Ekolog: Keanekaragaman Hayati Hutan Aceh Bernilai Ekonomi Rp 12 T per Tahun

ANTARA FOTO/Irwansyah Putra/aww.
Seekor owa putih atau juga dikenal dengan sebutan owa ungko (Hylobates agilis) yang telah dilepasliarkan ke alam liar oleh Balai Konservasi Sumber Daya Alam berada di atas pohon kawasan hutan Aceh Jaya, Aceh, Minggu (7/6/2020).
4/12/2024, 13.44 WIB

Ekolog dan Konservasionis dari New Zealand, Mike Griffiths, menyatakan bahwa keanekaragaman hayati hutan Aceh memiliki nilai ekonomi yang sangat besar hingga mencapai Rp 12 triliun per tahun. Sebaliknya, kerugian jika semua hutan dataran rendah hilang bisa mencapai Rp 3,8 triliun per tahun.

Pernyataan itu disampaikan Mike Griffiths saat menjadi pembicara tamu pada seminar Internasional Pekan Raya Leuser di Fakultas Matematika dan Ilmu Pengetahuan Alam (FMIPA) Universitas Syiah Kuala (USK) Banda Aceh.

Mike mengatakan, hutan Aceh terutama di Kawasan Ekosistem Leuser (KEL) memiliki keanekaragaman hayati yang sangat kaya dibandingkan hutan di negara lain seperti Amerika. Berdasarkan temuannya, setiap hektare hutan di KEL terdapat 300 spesies pohon dan 40.000 lebih spesies jenis serangga, mulai dari berukuran kecil hingga besar.

“Ini baru per hektare, kalau hutan di negara lain seperti Amerika, mungkin per hektarenya hanya terdapat sekitar belasan pohon dan serangga,” ujarnya dikutip dari Antara, Rabu (4/12).

Dirinya menggarisbawahi bahwa hutan Aceh adalah salah satu aset terpenting yang sangat berpotensi untuk pembangunan ekonomi. Besarnya potensi tersebut dapat dirasakan jika kelestarian hutan tetap terjaga.

"Keanekaragaman hayati ini adalah anugerah yang luar biasa. Jika dikelola dengan baik, Aceh bisa menjadi contoh global dalam konservasi dan pemanfaatan ekonomi hutan," katanya.

Terancam Pembalakan Liar

Namun, Mike menyayangkan potensi besar ini belum sepenuhnya disadari oleh Pemerintah Aceh. Ia juga menyoroti berkurangnya tutupan hutan Aceh akibat fragmentasi pembangunan jalan di kawasan hutan yang turut mengancam keberlangsungan hidup satwa-satwa kecil dan berkontribusi pada kepunahan.
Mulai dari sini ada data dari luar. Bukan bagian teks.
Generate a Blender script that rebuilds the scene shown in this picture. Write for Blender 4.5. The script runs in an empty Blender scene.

“Ketika dibangun jalan, maka akan muncul perkebunan, permukiman, dan mudahnya terjadi pembalakan liar atau ilegal logging. Ketika adanya fragmentasi tersebut, maka satwa-satwa kecil akan punah,” kata Mike Griffiths.

Sementara itu, Senior Advisor Forum Konservasi Leuser, Rudi Putra, menyampaikan, aktivitas perambahan hutan masih terus berlangsung di KEL. Dalam 53 tahun terakhir, kehilangan hutan di Leuser mencapai seluas 423.524 hektare.
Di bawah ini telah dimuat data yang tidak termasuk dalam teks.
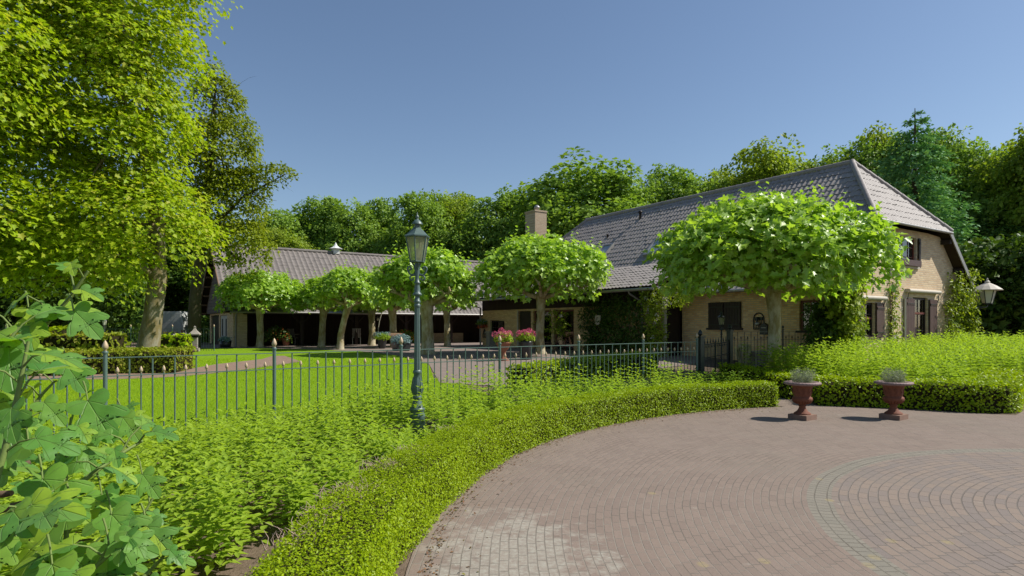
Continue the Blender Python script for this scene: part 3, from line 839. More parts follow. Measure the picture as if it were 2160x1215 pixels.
# ================================================================ LAMP POSTS
def lantern(root, z, s, mat, glassmat, phase=0.0, bulb=True):
    ph = phase
    rb, rt, hb = .097*s, .159*s, .338*s
    M = MT[mat]
    fr = MB()
    for k in range(6):
        a = ph + k * PI / 3
        p0 = (rb*math.cos(a), rb*math.sin(a), z); p1 = (rt*math.cos(a), rt*math.sin(a), z+hb)
        fr.tube([p0, p1], .010*s, 6)
        a2 = a + PI / 3
        fr.tube([p0, (rb*math.cos(a2), rb*math.sin(a2), z)], .010*s, 6)
        fr.tube([p1, (rt*math.cos(a2), rt*math.sin(a2), z+hb)], .013*s, 6)
    f = fr.build('lantern_frame', M, root)
    g = MB()
    for k in range(6):
        a = ph + k*PI/3; b = a + PI/3; q = .97
        g.add([(rb*q*math.cos(a), rb*q*math.sin(a), z), (rb*q*math.cos(b), rb*q*math.sin(b), z), (rt*q*math.cos(b), rt*q*math.sin(b), z+hb), (rt*q*math.cos(a), rt*q*math.sin(a), z+hb)], [(0,1,2,3)])
    g.build('glass_pane', MT[glassmat], f)
    rf = MB(); rf.lathe([(.178*s,0),(.178*s,.014*s),(.15*s,.032*s),(.05*s,.125*s),(.052*s,.14*s),(.037*s,.145*s),(.037*s,.175*s)], 6, (0,0,z+hb), False, ph)
    rf.lathe([(.074*s,.172*s),(.07*s,.19*s),(.04*s,.225*s),(.02*s,.24*s),(.014*s,.25*s),(.026*s,.265*s),(.022*s,.285*s),(.008*s,.3*s),(.008*s,.32*s),(0,.345*s)], 16, (0,0,z+hb))
    rf.build('lantern_roof', M, root)
    cr = MB()
    for k in range(3):
        a = ph + .5 + k*2*PI/3
        cr.tube([(rb*.8*math.cos(a), rb*.8*math.sin(a), z), (.045*s*math.cos(a), .045*s*math.sin(a), z-.05*s), (.028*s*math.cos(a), .028*s*math.sin(a), z-.11*s)], .011*s, 6)
    cr.lathe([(rb*.98,0),(rb*.98,.012*s),(0,.013*s)], 6, (0,0,z), False, ph)
    cr.build('cradle', M, root)
    if bulb:
        b = MB(); b.lathe([(.018*s,.012*s),(.018*s,.05*s),(.032*s,.09*s),(.034*s,.13*s),(.018*s,.175*s),(0,.185*s)], 12, (0,0,z)); b.build('bulb', MT['white'], root)

def lamp_post(loc, k, label, mat='iron_lamp', rz=.0, glassm='lampglass'):
    root = empty('lamp_post', loc, rz, label, 'lamp post'); M = MT[mat]
    b = MB()
    b.box((0,0,.02*k),(.26*k,.26*k,.04*k)); b.box((0,0,.18*k),(.19*k,.19*k,.32*k))
    for a in range(4):
        q = a*PI/2; b.box((.098*k*math.cos(q), .098*k*math.sin(q), .19*k), (.012*k if a%2==0 else .13*k, .13*k if a%2==0 else .012*k, .24*k))
    b.build('base', M, root)
    c = MB(); P = [(.10,.34),(.108,.36),(.108,.385),(.095,.4),(.092,.44),(.105,.455),(.105,.475),(.085,.49),(.07,.53),(.06,.58),(.052,.6),(.062,.615),(.062,.64),(.05,.65),(.055,.67),(.074,.72),(.07,.80),(.055,.88),(.045,.94),(.058,.955),(.058,.985),(.043,1.0)]
    c.lathe([(r*k,z*k) for r,z in P], 20)
    for j in range(8):                       # cast leaf relief on the baluster
        a = j*PI/4
        c.tube([(.058*k*math.cos(a), .058*k*math.sin(a), .66*k), (.077*k*math.cos(a), .077*k*math.sin(a), .74*k), (.056*k*math.cos(a), .056*k*math.sin(a), .9*k)], [.006*k,.013*k,.004*k], 6)
    c.build('baluster', M, root)
    MB().lathe([(.046*k,.99*k),(.040*k,1.4*k),(.037*k,1.86*k)], 24, (0,0,0), False, 0, .12).build('fluted_column', M, root)
    u = MB(); P = [(.040,1.85),(.046,1.87),(.046,1.885),(.036,1.89),(.036,1.905),(.046,1.92),(.046,1.935),(.036,1.945),(.03,1.99),(.03,2.0),(.062,2.015),(.064,2.03),(.05,2.045),(.038,2.06),(.042,2.1),(.032,2.14),(.032,2.165),(.044,2.175),(.044,2.19),(.03,2.2),(.026,2.26),(.036,2.33),(.028,2.37),(.03,2.39),(.036,2.4),(.034,2.41),(.034,2.45)]
    u.lathe([(r*k,z*k) for r,z in P], 20); u.build('capital', M, root)
    for sg in (-1, 1):                       # ladder arms with scrolls
        a = MB(); pts = []
        for t in range(0, 15):
            f = t/14; pts.append((sg*k*(.03+.10*f+.012*math.sin(f*PI)), 0, k*(2.30-.02*math.sin(f*PI)+.0+(.075*f*f))))
        for t in range(1, 11):
            q = t/10*1.6*PI; r = .03*(1-.55*t/10)
            pts.append((sg*k*(.13-.03+.0+r*math.cos(q)), 0, k*(2.375+r*math.sin(q))))
        a.tube([pts[0]]+pts[4:], [.016*k]+[.013*k]*(len(pts)-4), 7)
        pts = [(sg*k*.035,0,k*2.29)]
        for t in range(0, 11):
            q = PI*.5-t/10*1.7*PI; r = .036*(1-.5*t/10)
            pts.append((sg*k*(.07+r*math.cos(q)), 0, k*(2.245+r*math.sin(q))))
        a.tube(pts, [.014*k]+[.011*k]*(len(pts)-1), 7)
        a.build('scroll_arm', M, root)
    lantern(root, 2.468*k, k, mat, glassm, .35)
    return root

lamp_post((-1.29, 8.35, 0), 1.0, 'tall green cast iron lamp post with hexagonal lantern standing in the shrub bed', rz=.1)
lamp_post((6.35, 18.6, .0), .66, 'small black lamp post with lantern behind the iron gate, before the shuttered window', 'iron_dark', .3)
lamp_post((-19.0, 28.6, .2), .58, 'small grey lamp post far left by the light green clipped bush', 'zinc', .3, 'frost')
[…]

“Ini setara dua kali luas Kabupaten Aceh Tamiang dan enam kali luas Singapura,” kata Rudi.

Senada dengan Mike, Rudi berpendapat bahwa kehilangan tutupan hutan di kawasan Leuser disebabkan pembangunan jalan yang memicu aktivitas deforestasi dan perburuan satwa liar.

“Musuh besar konservasionis adalah pembukaan lahan yang mempermudah perambah mengakses hutan sekaligus berburu satwa yang dilindungi,” katanya.

Dirinya juga menuturkan, kehilangan tutupan hutan ini telah berdampak besar terhadap lingkungan dan masyarakat. Artinya, ikut berkontribusi pada meningkatnya intensitas banjir.

“Dampak kehilangan hutan membuat banjir terjadi lebih sering. Aceh tidak akan bisa maju jika banjir terus terjadi, karena biaya pemulihan jauh lebih besar. Akibatnya, banyak penduduk jatuh ke jurang kemiskinan. Berapa banyak orang yang menjadi miskin karena bencana,” ujarnya.

Dalam kesempatan ini, Rudi juga mengingatkan pemerintah terhadap pentingnya menjaga kelestarian Leuser, karena hutan itu dapat menjadi kunci kesejahteraan masyarakat Aceh.

“Leuser adalah harapan terakhir untuk konservasi. Dengan hutan yang masih luas ini, kita yakin masyarakat dapat sejahtera,” demikian Rudi Putra.